OK, I confess this question is just an excuse to try to hear a cool story about my fave band back in my pre-punk high school daze. Can you blame a guy? Actually a good pal, John Dunton-Downer, who produced for MTV Europe for many years, wa pals with Gary Moore, so I got a few tidbits via him, but can always hear more about the Celtic lads who brought the minor seventh chord to metal.

GP: Another Dave Robison idea. The Irish mafia and all that.

Touring with Lizzy had all the usual pros and cons of being an opening act. You get to play bigger audiences than your popularity can pull at the time, but you also play to people who do not care! Rock audiences are probably the most narrow-minded lot you can imagine! It may seem a paradox, what with all the peace and love and openmindedness cache we're supposed to have, but it's the truth. You can be absolutely stunning and only 25 out of 20,000 people will recognize it. And it was much worse in 1977. Playing a reggae beat in front of an American audience just left 'em scratching their heads.
So for that reason, we had a few successes opening with Lizzy, but more failures.

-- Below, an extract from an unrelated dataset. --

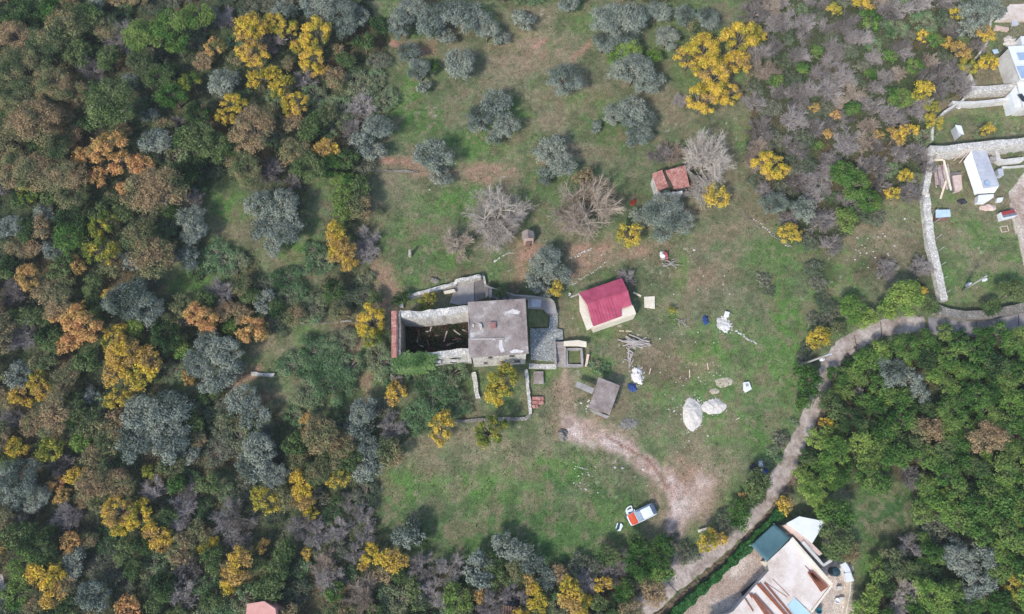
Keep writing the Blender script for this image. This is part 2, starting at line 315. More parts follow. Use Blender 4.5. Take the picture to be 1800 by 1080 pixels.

I had a good rapport with Phil and the band members were great guys. I own a Martin acoustic guitar I bought from Phil. I always think of him when I play it.
Phil was fun to hang with. We were stoned the whole time and laughing our heads off.
I'd more or less lost touch with him when he died. I don't know the whole story. He did like to get high, as we all did, but I guess he was pushing his luck with the bad stuff a bit too much.